I find myself agreeing with much of the book, but a little diatribe against credit cards at the beginning really put me off. I know this has been hashed and rehashed, but credit cards are not inherently evil. If you can’t control yourself with a credit card in hand, fine, don’t use a regular credit card. The spendthrift character in the book objects by saying something like, “But, how can I buy stuff online without a credit card?”, and the penny-wise protagonist assures her that she can use her debit card instead.

This is a very, very bad idea.

Imagine this scenario: your credit or debit card (or account info) is stolen. Someone goes on a spending spree, buying $1000 worth of prepaid phone cards before the fraudulent activity gets shut down one way or another. How would this go with credit vs. debit cards?

Credit: Notify company of fraud (if they didn’t call you first, as they usually do these days). Sign a sheet of paper saying you didn’t make the charges. Get a new card. Done.

Debit: Notify bank of fraud. Probably sign a sheet of paper as above (never had my debit card / number stolen, because I DON’T USE IT), wait for the bank to put the money back into your account.

Now, it’s one thing if your debit card and checking account only had a small portion of your money on/in them. However, if you had a lot in there, you could be without a big, important chunk of your money for a long time, assuming you ever get it back. This happened to a friend of mine in grad school, and it took her I think 1-2 months to get her money back. Thousands of dollars. Just don’t do it.

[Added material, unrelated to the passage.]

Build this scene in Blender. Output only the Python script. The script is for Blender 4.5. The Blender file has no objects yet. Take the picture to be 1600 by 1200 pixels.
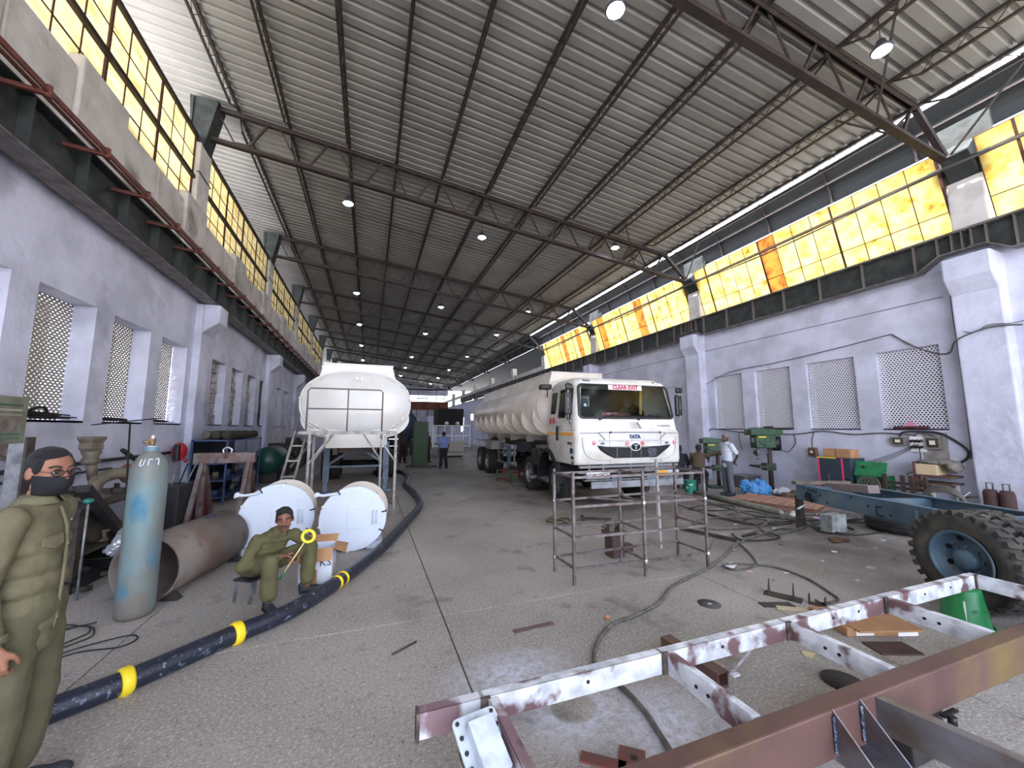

If you really, really can’t trust yourself to use a regular credit card with restraint and pay it in full every month, get a secured credit card (where you load money onto the card and then spend it), or if you must use a debit card, make sure it’s well segregated from the bulk of your money. Keep it in a different bank from your savings. In fact, you should probably have another checking account as well, just open a checking account specifically for the use of that debit card.

Please stop using debit cards. The banks love them because they get merchant fees. They love them so much that most banks now charge you extra for a plain old ATM card instead of a debit card. But don’t fall for it. Use cash, use credit cards, us prepaid or secured cards, or segregate your debit card in its own bank. But don’t just go using your debit card attached to your main bank account.

The book also decries the use of credit cards as an emergency buffer. An ’emergency’ credit card with a $20+k limit and a negotiated low interest rate in addition to your emergency savings fund could be a huge lifesaver in a major, expensive emergency, and help you build credit to get lower interest rates on, say, a mortgage. Really that’s another topic entirely, though.

End rant.

EDIT: Key point – most people think of credit cards as reasonably secure. In practice, not really. Thousands of credit (and debit!) card numbers are stolen every day, if not every hour. The whole system (at least the way the USA does it and the way most merchants seem to run their security) is full of holes like swiss cheese. Would you rather go putting your debit card number (linked to your checking account) out there, or your credit card number?